Eine feine Sache, da muss man sich nicht groß bemühen, wächst einem die rote Pracht doch, wie im Schlaraffenland, direkt in den Mund. Eine riesige Schar Stare hatte diese Herrlichkeit sehr schnell entdeckt und schon mehrmals mit großem Interesse und laut plappernd umrundet. Doch immer wieder ist diese schillernde Gesellschaft, auch wieder abgedriftet. Stare sind von Haus aus sehr kluge Vögel und was Kirschen anbelangt, wohl wahre Meister der Einschätzung. Sekundenschnell huschten sie im Flug um den Baum ihrer roten Begehrlichkeiten herum, doch ein einziger Blick reichte ihnen, zu erkennen, dass sich keine Landung lohnte. Denn schließlich handelt es sich hier um eine sehr späte Kirsche, die erst eine Woche nach dem Kirschenmarkt richtig ausgereift ist. Sie ist nicht nur eine späte Kirsche, sie zählt auch zu den Knorpel-, oder Knupperkirschen, die derart hart im Fleisch sind, dass sie den Staren glatt aus den Schnäbeln flutscht.

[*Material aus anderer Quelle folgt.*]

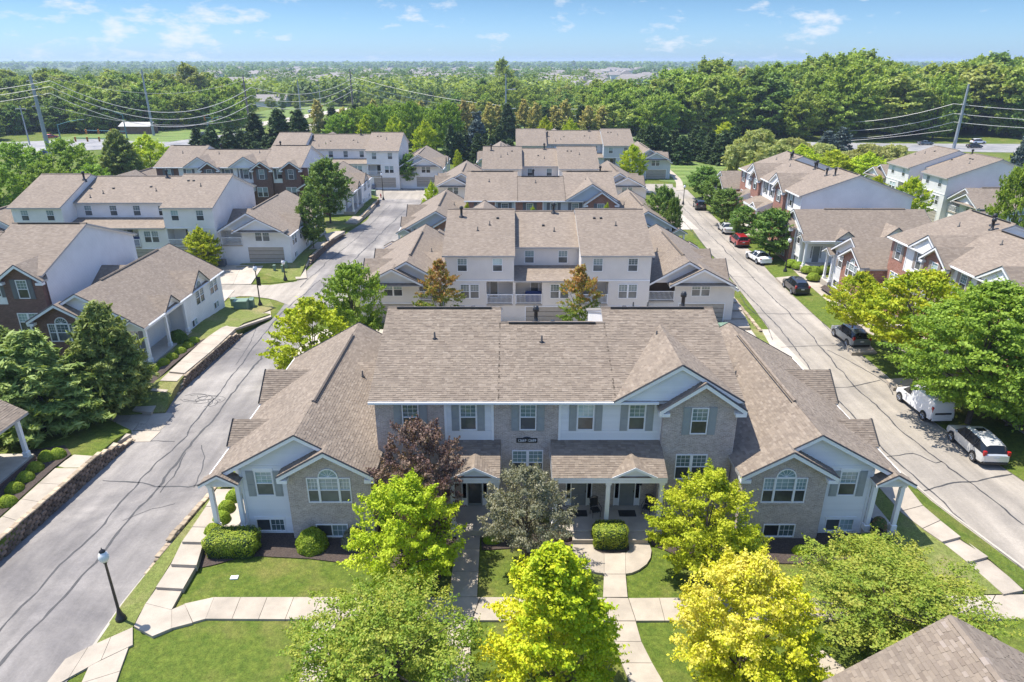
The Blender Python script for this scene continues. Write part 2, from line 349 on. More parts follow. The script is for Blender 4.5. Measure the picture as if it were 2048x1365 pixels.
# ============================================================ houses
X_ = Vector((1,0,0)); Y_ = Vector((0,1,0)); Z_ = Vector((0,0,1))
def wall(m, o, sd, nd, polys, lap=False, mi=0):
    """wall surface: o + s*sd + t*Z, holes by the even-odd rule; lap = real clapboards"""
    o, sd, nd = Vector(o), Vector(sd), Vector(nd)
    for (a, b, s0, s1, r0, r1) in traps(polys, .15 if lap else None):
        ob = nd*.03 if lap else nd*0; p = lambda s, t, f: o+sd*s+Z_*t+f
        m.face([p(s0,a,ob), p(s1,a,ob), p(r1,b,nd*0), p(r0,b,nd*0)], mi, [(s0,a),(s1,a),(r1,b),(r0,b)])
        if lap: m.face([p(s0,a,nd*0), p(s1,a,nd*0), p(s1,a,ob), p(s0,a,ob)], mi)
def rect(s0, s1, t0, t1): return [(s0,t0),(s1,t0),(s1,t1),(s0,t1)]
def roof(pts, parent, tabs=False, name='roof', th=.16, fas='fascia'):
    pts = [Vector(p) for p in pts]; n = Vector((0,0,0))
    for k in range(len(pts)):
        a, c = pts[k], pts[(k+1)%len(pts)]; n += Vector(((a.y-c.y)*(a.z+c.z), (a.z-c.z)*(a.x+c.x), (a.x-c.x)*(a.y+c.y)))
    n.normalize()
    if n.z < 0: pts = pts[::-1]; n = -n
    m = MB(); m.face(pts, 0); dn = Vector((0,0,-th))
    m.face([p+dn for p in pts[::-1]], 2)
    for k in range(len(pts)):
        a, b = pts[k], pts[(k+1)%len(pts)]; m.face([a, a+dn, b+dn, b], 1)
    o = m.build(name, [MT['shingle'], MT[fas], MT['trim']], parent)
    if tabs:
        U = Z_.cross(n).normalized(); V = n.cross(U); q = [((p-pts[0]).dot(U), (p-pts[0]).dot(V)) for p in pts]
        t = MB(); o0 = pts[0]; row = 0
        for (a, b, s0, s1, r0, r1) in traps([q], .15):
            s = min(s0, r0)-random.random()*.3; e = max(s1, r1)
            while s < e:
                w = random.choice((.16,.22,.28,.34)); x0, x1 = s, s+w; s = x1+.004
                c = lambda x, lo, hi: min(max(x, lo), hi)
                A, B, C, D = c(x0,s0,s1), c(x1,s0,s1), c(x1,r0,r1), c(x0,r0,r1)
                if B-A < .01 and C-D < .01: continue
                h = random.choice((.014,.02,.028))
                g = lambda x, y, z: o0+U*x+V*y+n*z
                t.face([g(A,a,h), g(B,a,h), g(C,b+.0,.006), g(D,b,.006)]); i = len(t.v)
                t.v += [tuple(g(A,a,.001)), tuple(g(B,a,.001))]; t.f.append((i, i+1, i-3, i-4)); t.m.append(0); t.uv += [(0,0)]*4
        sh = t.build('shingles', MT['tab'], o); sh['kind'] = 'stuff'
    return o
WIN = {}
def win_mesh(w, h, style):
    key = (round(w,2), round(h,2), style)
    if key in WIN: return WIN[key]
    m = MB(); up = MB(); lo = MB(); f = .06
    def unit(x0, x1, z0, z1, grid=True):
        for (a,b,c,d) in ((x0,x0+f,z0,z1),(x1-f,x1,z0,z1),(x0+f,x1-f,z0,z0+f),(x0+f,x1-f,z1-f,z1)): m.box(a,b,-.045,.05,c,d)
        zm = (z0+z1)/2; m.box(x0+f,x1-f,-.02,.045,zm-.025,zm+.025)
        if grid:
            for k in range(1,3):
                xx = x0+f+(x1-x0-2*f)*k/3; m.box(xx-.009,xx+.009,.012,.02,zm+.025,z1-f)
            for k in range(1,3):
                zz = zm+(z1-f-zm)*k/3; m.box(x0+f,x1-f,.011,.019,zz-.009,zz+.009)
        up.face([(x0+f,.024,zm+.02),(x1-f,.024,zm+.02),(x1-f,.024,z1-f),(x0+f,.024,z1-f)])
        lo.face([(x0+f,.004,z0+f),(x1-f,.004,z0+f),(x1-f,.004,zm-.02),(x0+f,.004,zm-.02)])
    if style == 'dh': unit(-w/2, w/2, 0, h)
    elif style == 'twin': unit(-w/2, -.02, 0, h); unit(.02, w/2, 0, h); m.box(-.04,.04,-.05,.05,0,h)
    elif style == 'tri' or style == 'arch':
        a = w*.27; unit(-w/2, -w/2+a, 0, h); unit(-w/2+a, w/2-a, 0, h); unit(w/2-a, w/2, 0, h)
        for xx in (-w/2+a, w/2-a): m.box(xx-.05,xx+.05,-.05,.05,0,h)
        if style == 'arch':
            R = (w/2-a); n = 10; pr = [(R*math.cos(math.pi*k/n), R*math.sin(math.pi*k/n)) for k in range(n+1)]
            for (p, q) in zip(pr, pr[1:]):
                i = .88
                m.face([(p[0],-.045,h+.03+p[1]),(q[0],-.045,h+.03+q[1]),(q[0]*i,-.045,h+.03+q[1]*i),(p[0]*i,-.045,h+.03+p[1]*i)])
                m.face([(p[0],-.045,h+.03+p[1]),(p[0],.05,h+.03+p[1]),(q[0],.05,h+.03+q[1]),(q[0],-.045,h+.03+q[1])])
                m.face([(p[0]*i,-.045,h+.03+p[1]*i),(q[0]*i,-.045,h+.03+q[1]*i),(q[0]*i,.03,h+.03+q[1]*i),(p[0]*i,.03,h+.03+p[1]*i)])
            m.box(-R,R,-.045,.05,h,h+.05)
            for an in (30,60,90,120,150):
                c, s = math.cos(math.radians(an)), math.sin(math.radians(an)); m.tube([(0,-.01,h+.05),(c*R*.88,-.01,h+.03+s*R*.88)], .012, 4)
            up.face([(p[0]*.9,-.002,h+.03+p[1]*.9) for p in pr])
    elif style == 'slider':
        for (a,b,c,d) in ((-w/2,-w/2+f,0,h),(w/2-f,w/2,0,h),(-w/2+f,w/2-f,0,f),(-w/2+f,w/2-f,h-f,h),(-.025,.025,f,h-f)): m.box(a,b,-.045,.05,c,d)
        for k in range(1,3):
            xx = .025+(w/2-f-.025)*k/3; m.box(xx-.009,xx+.009,.012,.02,f,h-f)
        m.box(.025,w/2-f,.011,.019,h/2-.009,h/2+.009)
        lo.face([(-w/2+f,.024,f),(-.02,.024,f),(-.02,.024,h-f),(-w/2+f,.024,h-f)]); up.face([(.02,.024,f),(w/2-f,.024,f),(w/2-f,.024,h-f),(.02,.024,h-f)])
    r = (m.mesh('window', [MT['trim']]), up.mesh('pane_upper', [MT['glass_hi']]), lo.mesh('pane_lower', [MT['glass_lo']]))
    WIN[key] = r; return r
def frame4(o, sd, nd):
    sd, nd = Vector(sd), Vector(nd); y = -nd
    return Matrix(((sd.x,y.x,0,o[0]),(sd.y,y.y,0,o[1]),(sd.z,y.z,1,o[2]),(0,0,0,1)))
SHUT = {}
def shutter_mesh(h, key, w=.42):
    k = (round(h,2), key, w)
    if k not in SHUT:
        m = MB(); m.box(-w/2,w/2,-.045,0,0,h)
        for (a, b) in ((.08,h*.47),(h*.53,h-.08)):
            m.box(-w/2+.07,w/2-.07,-.06,-.045,a,b)
        SHUT[k] = m.mesh('shutter', [MT[key]])
    return SHUT[k]
def window(par, o, sd, nd, w, h, style='dh', shut=None):
    a, b, c = win_mesh(w, h, style); M4 = frame4(o, sd, nd)
    f = mobj('window', a, par, M4); mobj('pane', b, f); 
    if len(c.polygons): mobj('pane', c, f)
    if shut:
        for s in (-1, 1): mobj('shutter', shutter_mesh(h+.06, shut), par, frame4(Vector(o)+Vector(sd)*s*(w/2+.25)-Z_*.03, sd, nd))
    return f
DOORM = {}
def door(par, o, sd, nd, glass=False):
    if not DOORM:
        for g in (0, 1):
            m = MB(); m.box(-.78,.78,-.06,.04,2.08,2.24); 
            for x in (-.78,-.5,.44,.72): m.box(x,x+.06,-.06,.04,0,2.08)
            d = MB(); d.box(-.44,.44,-.02,.03,0,2.05)
            if g: d.box(-.36,.36,-.03,-.02,.15,1.95,1)
            else:
                for (x0,x1) in ((-.34,-.05),(.05,.34)):
                    for (z0,z1) in ((.18,.75),(.85,1.4),(1.5,1.9)): d.box(x0,x1,-.032,-.02,z0,z1)
            d.box(.36,.40,-.08,-.02,.95,1.05,2)
            s = MB(); s.box(-.72,-.5,0,.02,.5,2.05,0); s.box(-.72,-.5,-.01,.03,0,.5,1)
            DOORM[g] = (m.mesh('door_frame',[MT['trim']]), d.mesh('door',[MT['door'],MT['glass_lo'],MT['dark']]), s.mesh('sidelight',[MT['glass_lo'],MT['trim']]))
    a, b, c = DOORM[1 if glass else 0]; M4 = frame4(o, sd, nd)
    d = mobj('door', b, par, M4); mobj('door_frame', a, d); mobj('sidelight', c, d); mobj('sidelight', c, d, Matrix.Translation((1.22,0,0)))
GAR = {}
def garage(par, o, sd, nd, w=4.6, h=2.1):
    if (w,h) not in GAR:
        f = MB(); f.box(-w/2-.1,-w/2,-.05,.02,0,h+.1); f.box(w/2,w/2+.1,-.05,.02,0,h+.1); f.box(-w/2,w/2,-.05,.02,h,h+.1)
        p = MB(); p.box(-w/2,w/2,.03,.06,.02,h/4-.02)
        for k in range(4):
            x0 = -w/2+w*k/4+.08; p.box(x0,x0+w/4-.16,.018,.03,.1,h/4-.1)
        GAR[(w,h)] = (f.mesh('garage_door_frame',[MT['trim']]), p.mesh('panel',[MT['garage']]))
    f, p = GAR[(w,h)]; g = mobj('garage_door', f, par, frame4(o, sd, nd))
    for k in range(4): mobj('panel', p, g, Matrix.Translation((0,0,h*k/4)))
def column(par, x, y, z0, z1, w=.24):
    m = MB(); m.bbox(x-w/2,x+w/2,y-w/2,y+w/2,z0+.35,z1-.15,.012); m.bbox(x-w/2-.05,x+w/2+.05,y-w/2-.05,y+w/2+.05,z0,z0+.35,.02); m.box(x-w/2-.04,x+w/2+.04,y-w/2-.04,y+w/2+.04,z1-.15,z1)
    return m.build('column', MT['trim'], par)
def railing(par, o, sd, w):
    m = MB(); m.box(0,w,-.03,.03,.95,1.02); m.box(0,w,-.025,.025,.08,.13); m.box(0,.07,-.035,.035,0,1.05); m.box(w-.07,w,-.035,.035,0,1.05)
    r = m.build('railing', MT['trim'], par, M4=frame4(o, sd, Vector(sd).cross(Z_)))
    b = MB(); n = int(w/.125)
    for k in range(1, n): x = w*k/n; b.box(x-.016,x+.016,-.016,.016,.13,.95)
    b.build('balusters', MT['trim'], r)['kind'] = 'stuff'
VP = {}
def vent(par, x, y, z, kind=0):
    if not VP:
        a = MB(); a.lathe([(.16,-.1),(.14,.03),(.06,.07),(.05,.42),(0,.42)], 8); VP[0] = a.mesh('vent_pipe',[MT['dark']], True)
        a = MB(); a.lathe([(.3,-.3),(.28,.04),(.13,.1),(.12,.75),(.2,.78),(.2,.98),(.15,1.02),(.15,1.1),(.0,1.12)], 12); VP[1] = a.mesh('flue',[MT['dark']], True)
        a = MB(); a.bbox(-.14,.14,-.14,.14,-.05,.12,.03); VP[2] = a.mesh('roof_vent',[MT['dark']])
    return mobj(('vent_pipe','flue','roof_vent')[kind], VP[kind], par, Matrix.Translation((x,y,z)))
class Pieces:            # every trim board becomes a part of its own
    def __init__(s, par, name, mat): s.par, s.name, s.mat = par, name, mat
    def face(s, pts, mi=0, uv=None):
        pts = [Vector(p) for p in pts]; n = (pts[1]-pts[0]).cross(pts[2]-pts[0]); n = n.normalized()*.012 if n.length > 1e-9 else Vector((0,0,.01))
        m = MB(); m.face([p+n for p in pts]); m.face([p-n for p in pts[::-1]])
        for k in range(len(pts)): a, b = pts[k], pts[(k+1)%len(pts)]; m.face([a+n,a-n,b-n,b+n])
        m.build(s.name, s.mat, s.par)
    def box(s, *a): m = MB(); m.box(*a); m.build('corner_board', s.mat, s.par)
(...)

All diese Modalitäten haben die Vögel wohl im Flug erkannt und seitdem ist unser Baum für sie nicht mehr relevant. So gesehen bleibt der Früchtesegen ganz für uns. Doch wo hier kiloweise geschwelgt werden kann, sieht es am anderen Ende des Gartens absolut spärlich aus. Denn wir haben es getan, gemäß dem Spruch, „wenn ich wüsste, dass morgen die Welt untergeht, würde ich heute noch ein Apfelbäumchen pflanzen“ und einen Apfelbaum gepflanzt! Dieser müht sich nun seit zwei Jahren, ein Baum zu werden und hat in diesem Jahr, man höre und staune, seinen ersten Apel hervorgebracht. Die Entdeckung dieser noch erst sehr kleinen, grünen Frucht, hat familiär reine Begeisterung ausgelöst. Jeden Tag schlichen wir nun am Bäumchen vorbei, ließen ihm zusätzliche Wasserrationen zukommen und schütteten Kaffeesatz, Eierschalen und sonstige wachstumsfördernde Ingredienzien um seinen kleinen Stamm.  Bis hier allerdings an Ernte zu denken sei, brauchte es noch eine Weile.

Auch hinderte es uns nicht, davon zu träumen wie wir eines Tages, mit laut knackigem Geräusch, in diesen süßen Apfel beißen würden. Doch dann kam er, der Sturm! Das kleine Bäumchen hatte schwer zu kämpfen, seine noch dünnen Äste bogen sich ohne Gegenwehr hin und her, bis das Schreckliche geschah! Der noch winzige Apfel fiel unter dem Getöse der Naturgewalten, lautlos zu Boden. Fürsorglich hoben wir ihn auf, doch uns war klar, keine Macht der Welt brachte ihn an den Ast zurück! Ziemlich traurig darüber, haben wir uns dann wieder unseren Kirschen zugewandt und reichlich Eimer für die erhoffte Ernte bereitgestellt.